Speaking of "Truth," turning the fundamentalist Christians into a disciplined political force was a stunning coup. Fundamentalists, with their unshakable faith in God and their President, are not swayed by mere facts. You can confront them with all the facts you want (WMD lies, Al Ghraib, the whole endless list) and it makes no difference whatsoever. Talk about a rock-solid base.
Further, fundamentalist Christians believe that the apocalypse is coming soon. This creates a perverse feedback loop -- the worse things get (war, famine, torture, terrorism, global warming, and so forth) the more their apocalyptic beliefs are confirmed. "Disasters? Bring them on! The rapture is almost upon us!"

Not surprisingly, this year’s political campaign is a tragic farce, as most of us expected all along. With the well so thoroughly poisoned, the important issues cannot possibly be discussed in any meaningful way. The Republicans sow division, confusion, and fear -- while Kerry desperately tries not to offend the three remaining swing voters. Presumably Kerry has hired the best consultants that money can buy, and can figure out how to overcome the Republican propaganda advantage with a message that works. (As I write this on Sept. 15 the race is close, and things can go either way.)

Lefty intellectuals will never be satisfied with such a campaign, because everything has to be sugar-coated and dumbed down for mass consumption. But that’s the hand we’ve allowed ourselves to be dealt, and we bear ultimate responsibility for not creating an effective way of broadcasting our message about 1980 or so. It’s fabulous that we now have the Air America liberal radio network -- better late than never and all that -- but I wish it had been broadcasting since 1984, not 2004.

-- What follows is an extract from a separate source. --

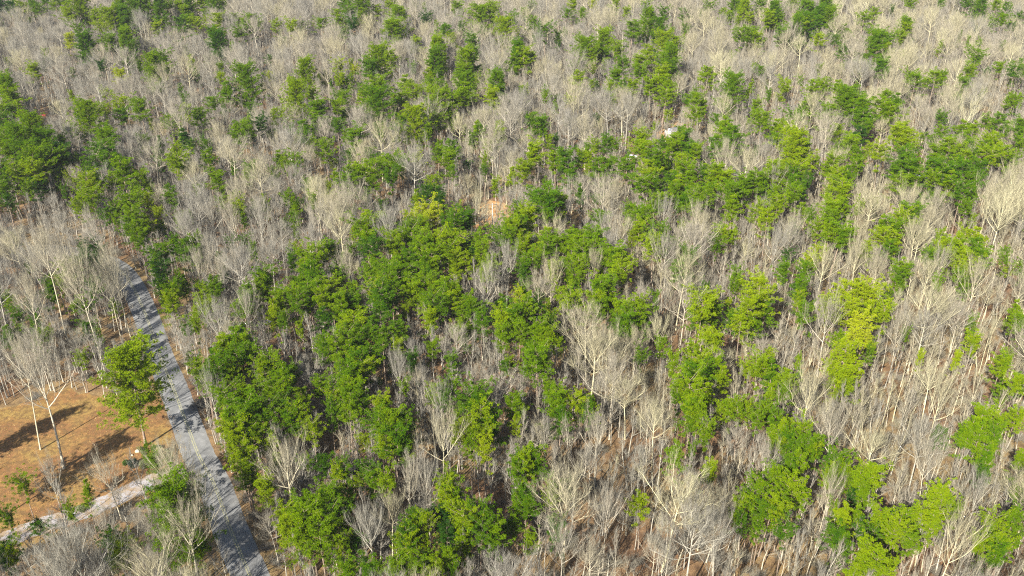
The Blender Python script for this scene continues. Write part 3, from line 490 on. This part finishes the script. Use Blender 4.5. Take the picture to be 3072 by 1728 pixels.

So welcome to 21st Century politics. Perception is everything. For example: as we all know, Bush isn’t really a war president -- he just plays one on TV. But thanks to the Mighty Wurlitzer, half the American people consider him a strong leader who will keep us safe and secure -- and that, like it or not, is the "Truth." To paraphrase a Christian bumper sticker: "Bush says it, I believe it, and that settles it." You can’t argue with this kind of thinking. It’s a fight to the finish, and civilization hangs in the balance: they have "Truth," we have accurate information. Whether or not we can use this to our advantage remains to be seen. We will find out soon enough.